**SHORT EXERCISE**
Copy exactly the lines that run from the top of the listing to the line containing "COL = S.collection", both ends included, and omit the pictures.

**GIVEN MATERIAL**
-- Begin --

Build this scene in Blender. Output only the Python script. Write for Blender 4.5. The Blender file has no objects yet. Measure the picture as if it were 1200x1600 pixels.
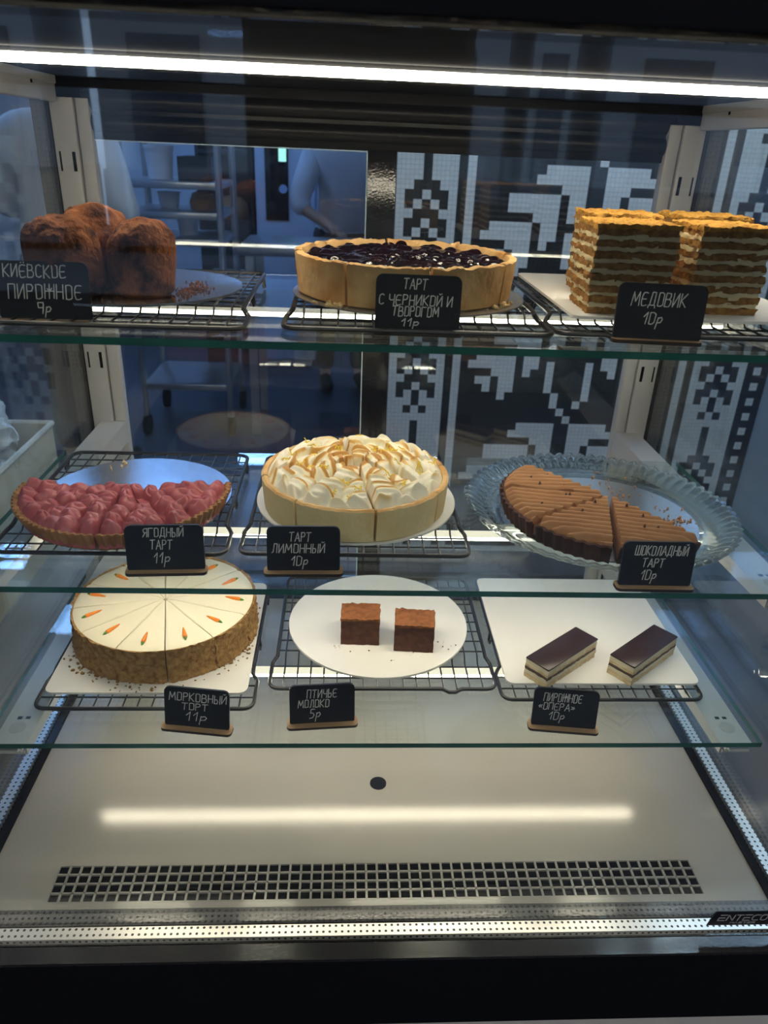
import bpy, bmesh, math, random
from mathutils import Vector, Matrix, noise
random.seed(7)
PI = math.pi
S = bpy.context.scene
COL = S.collection

# ------------------------------------------------------------------ camera
cam_d = bpy.data.cameras.new('camera')
cam = bpy.data.objects.new('camera', cam_d); COL.objects.link(cam); S.camera = cam
YAW, PITCH, ROLL, FPX = 0.06139, 0.45740, -0.04290, 1159.3
_f = Vector((math.sin(YAW)*math.cos(PITCH), math.cos(YAW)*math.cos(PITCH), -math.sin(PITCH)))
_r = Vector((math.cos(YAW), -math.sin(YAW), 0)); _d = _f.cross(_r)
_r2 = _r*math.cos(ROLL) + _d*math.sin(ROLL); _d2 = -_r*math.sin(ROLL) + _d*math.cos(ROLL)
cam.matrix_world = Matrix(((_r2.x, -_d2.x, -_f.x, -0.0482), (_r2.y, -_d2.y, -_f.y, -0.5291),
                           (_r2.z, -_d2.z, -_f.z, 0.7343), (0, 0, 0, 1)))
cam_d.sensor_fit = 'VERTICAL'; cam_d.sensor_height = 36; cam_d.lens = FPX/1600*36
cam_d.clip_start = 0.02
cam_d.dof.use_dof = True; cam_d.dof.focus_distance = 0.86; cam_d.dof.aperture_fstop = 9.0

# ------------------------------------------------------------------ world, lights, exposure
W = bpy.data.worlds.new('world'); S.world = W; W.use_nodes = True
wn = W.node_tree.nodes; wl = W.node_tree.links; wn.clear()
_o = wn.new('ShaderNodeOutputWorld'); _b = wn.new('ShaderNodeBackground')
_b.inputs[0].default_value = (0.50, 0.68, 1.0, 1); _b.inputs[1].default_value = 2.2
wl.new(_b.outputs[0], _o.inputs[0])
S.view_settings.view_transform = 'Standard'; S.view_settings.look = 'None'
S.view_settings.exposure = 0.0; S.view_settings.gamma = 1.0; S.view_settings.use_curve_mapping = False
S.cycles.transparent_max_bounces = 48; S.cycles.max_bounces = 10; S.cycles.glossy_bounces = 6
S.cycles.sample_clamp_indirect = 6.0
LED_SHELF, LED_TOP, LED_BACK = 30.0, 46.0, 1.5
LED_COL = (1.0, 0.855, 0.665)
KITCHEN_FILL, SHOP_FILL = 22.0, 17.0

# ------------------------------------------------------------------ helpers
def link(o): COL.objects.link(o); return o
def tag(o, label=None, cat=None, group=None, kind=None):
    if label: o['label'] = label
    if cat: o['category'] = cat
    if group: o['group'] = group
    if kind: o['kind'] = kind
    return o
def thing(name, label, cat, loc=(0,0,0), rz=0, group=None):
    o = bpy.data.objects.new(name, None); link(o); o.empty_display_size = 0.02
    o.location = loc; o.rotation_euler = (0,0,rz)
    return tag(o, label, cat, group)
def obj(name, bm, mats, parent=None, world=False, smooth=True, angle=38):
    me = bpy.data.meshes.new(name)
    bmesh.ops.recalc_face_normals(bm, faces=bm.faces)
    if smooth:
        for f in bm.faces: f.smooth = True
        ca = math.radians(angle)
        for e in bm.edges:
            if len(e.link_faces) == 2 and e.calc_face_angle(0) > ca: e.smooth = False
    bm.to_mesh(me); bm.free()
    if not isinstance(mats, (list, tuple)): mats = [mats]
    for m in mats: me.materials.append(m)
    o = bpy.data.objects.new(name, me); link(o)
    if parent is not None:
        o.parent = parent
        if world:
            r = parent
            off = Vector((0,0,0))
            while r is not None: off += r.location; r = r.parent
            o.location = -off
    return o
def struct(name, bm, m): return tag(obj(name, bm, m), kind='structure')
NB = bmesh.new
def box(bm, x0, x1, y0, y1, z0, z1, bev=0, seg=2, mi=0):
    g = bmesh.ops.create_cube(bm, size=1, matrix=Matrix.Translation(((x0+x1)/2,(y0+y1)/2,(z0+z1)/2)) @ Matrix.Diagonal((x1-x0,y1-y0,z1-z0,1)))
    vs = g['verts']; fs = list({f for v in vs for f in v.link_faces})
    for f in fs: f.material_index = mi
    if bev:
        es = list({e for v in vs for e in v.link_edges})
        bmesh.ops.bevel(bm, geom=es, offset=bev, segments=seg, profile=0.5, affect='EDGES')
    return bm
def cyl(bm, p, r, h, n=24, r2=None):
    bmesh.ops.create_cone(bm, cap_ends=True, segments=n, radius1=r, radius2=r if r2 is None else r2, depth=h,
                          matrix=Matrix.Translation((p[0],p[1],p[2]+h/2)))
    return bm
def tube(bm, pts, r, n=8, closed=False):
    pts = [Vector(p) for p in pts]; N = len(pts); rings = []
    up0 = Vector((0,0,1))
    for i, p in enumerate(pts):
        a = pts[i-1] if (i > 0 or closed) else p
        b = pts[(i+1) % N] if (i < N-1 or closed) else p
        t = (b-a)
        if t.length < 1e-9: t = Vector((1,0,0))
        t.normalize()
        u = up0 if abs(t.z) < 0.93 else Vector((1,0,0))
        x = t.cross(u).normalized(); y = x.cross(t).normalized()
        rr = r[i] if isinstance(r, (list, tuple)) else r
        rings.append([bm.verts.new(p + (x*math.cos(2*PI*k/n) + y*math.sin(2*PI*k/n))*rr) for k in range(n)])
    for i in range(N if closed else N-1):
        A, B = rings[i], rings[(i+1) % N]
        for k in range(n): bm.faces.new((A[k], A[(k+1)%n], B[(k+1)%n], B[k]))
    if not closed:
        bm.faces.new(list(reversed(rings[0]))); bm.faces.new(rings[-1])
    return bm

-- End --

**FINISHED EXERCISE**
Build this scene in Blender. Output only the Python script. Write for Blender 4.5. The Blender file has no objects yet. Measure the picture as if it were 1200x1600 pixels.
import bpy, bmesh, math, random
from mathutils import Vector, Matrix, noise
random.seed(7)
PI = math.pi
S = bpy.context.scene
COL = S.collection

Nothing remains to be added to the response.